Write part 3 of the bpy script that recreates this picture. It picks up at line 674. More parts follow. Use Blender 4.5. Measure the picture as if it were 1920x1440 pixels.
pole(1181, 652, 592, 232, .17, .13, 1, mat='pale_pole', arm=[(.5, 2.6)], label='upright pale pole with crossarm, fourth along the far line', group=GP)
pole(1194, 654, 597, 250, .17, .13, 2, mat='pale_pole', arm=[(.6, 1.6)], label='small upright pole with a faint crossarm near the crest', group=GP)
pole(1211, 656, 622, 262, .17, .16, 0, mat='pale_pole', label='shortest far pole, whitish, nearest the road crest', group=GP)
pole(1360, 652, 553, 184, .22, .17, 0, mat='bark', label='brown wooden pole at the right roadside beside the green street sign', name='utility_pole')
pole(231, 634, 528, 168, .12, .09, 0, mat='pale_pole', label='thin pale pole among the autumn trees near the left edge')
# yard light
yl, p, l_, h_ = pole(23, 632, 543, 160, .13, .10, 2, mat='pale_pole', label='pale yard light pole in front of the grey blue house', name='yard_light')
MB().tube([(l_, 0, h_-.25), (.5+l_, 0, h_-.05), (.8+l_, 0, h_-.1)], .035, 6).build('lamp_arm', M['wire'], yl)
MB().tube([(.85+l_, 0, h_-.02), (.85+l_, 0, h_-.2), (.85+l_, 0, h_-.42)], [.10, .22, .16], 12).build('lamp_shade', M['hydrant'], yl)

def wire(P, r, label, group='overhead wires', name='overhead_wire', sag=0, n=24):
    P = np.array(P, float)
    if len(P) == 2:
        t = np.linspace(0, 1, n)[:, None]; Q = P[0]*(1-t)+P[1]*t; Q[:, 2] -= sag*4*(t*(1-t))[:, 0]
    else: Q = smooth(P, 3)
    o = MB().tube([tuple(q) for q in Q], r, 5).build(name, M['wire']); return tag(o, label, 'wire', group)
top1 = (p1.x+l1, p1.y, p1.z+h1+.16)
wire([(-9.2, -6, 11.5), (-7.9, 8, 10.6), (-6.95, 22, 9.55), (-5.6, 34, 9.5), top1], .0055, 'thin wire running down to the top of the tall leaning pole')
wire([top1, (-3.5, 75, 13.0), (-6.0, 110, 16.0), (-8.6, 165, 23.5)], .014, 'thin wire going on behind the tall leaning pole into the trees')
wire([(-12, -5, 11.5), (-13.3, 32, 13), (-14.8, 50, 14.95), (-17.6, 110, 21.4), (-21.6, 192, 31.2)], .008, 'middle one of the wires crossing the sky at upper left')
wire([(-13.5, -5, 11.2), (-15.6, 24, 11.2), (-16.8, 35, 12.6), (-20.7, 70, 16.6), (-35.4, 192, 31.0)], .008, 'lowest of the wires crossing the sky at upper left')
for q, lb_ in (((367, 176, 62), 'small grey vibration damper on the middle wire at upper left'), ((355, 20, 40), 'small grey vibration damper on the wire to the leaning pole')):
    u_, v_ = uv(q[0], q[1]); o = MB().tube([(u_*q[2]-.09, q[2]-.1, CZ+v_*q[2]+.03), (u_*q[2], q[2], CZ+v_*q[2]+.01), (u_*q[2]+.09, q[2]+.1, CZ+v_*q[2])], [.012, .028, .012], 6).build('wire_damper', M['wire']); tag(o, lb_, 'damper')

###

## Aim of the exercise
From the opening line of the data above, please print each line as written up to and including the line that contains "12).build('lamp_shade', M['hydrant'], yl)", and nothing more.

## Task output
Write part 3 of the bpy script that recreates this picture. It picks up at line 674. More parts follow. Use Blender 4.5. Measure the picture as if it were 1920x1440 pixels.
pole(1181, 652, 592, 232, .17, .13, 1, mat='pale_pole', arm=[(.5, 2.6)], label='upright pale pole with crossarm, fourth along the far line', group=GP)
pole(1194, 654, 597, 250, .17, .13, 2, mat='pale_pole', arm=[(.6, 1.6)], label='small upright pole with a faint crossarm near the crest', group=GP)
pole(1211, 656, 622, 262, .17, .16, 0, mat='pale_pole', label='shortest far pole, whitish, nearest the road crest', group=GP)
pole(1360, 652, 553, 184, .22, .17, 0, mat='bark', label='brown wooden pole at the right roadside beside the green street sign', name='utility_pole')
pole(231, 634, 528, 168, .12, .09, 0, mat='pale_pole', label='thin pale pole among the autumn trees near the left edge')
# yard light
yl, p, l_, h_ = pole(23, 632, 543, 160, .13, .10, 2, mat='pale_pole', label='pale yard light pole in front of the grey blue house', name='yard_light')
MB().tube([(l_, 0, h_-.25), (.5+l_, 0, h_-.05), (.8+l_, 0, h_-.1)], .035, 6).build('lamp_arm', M['wire'], yl)
MB().tube([(.85+l_, 0, h_-.02), (.85+l_, 0, h_-.2), (.85+l_, 0, h_-.42)], [.10, .22, .16], 12).build('lamp_shade', M['hydrant'], yl)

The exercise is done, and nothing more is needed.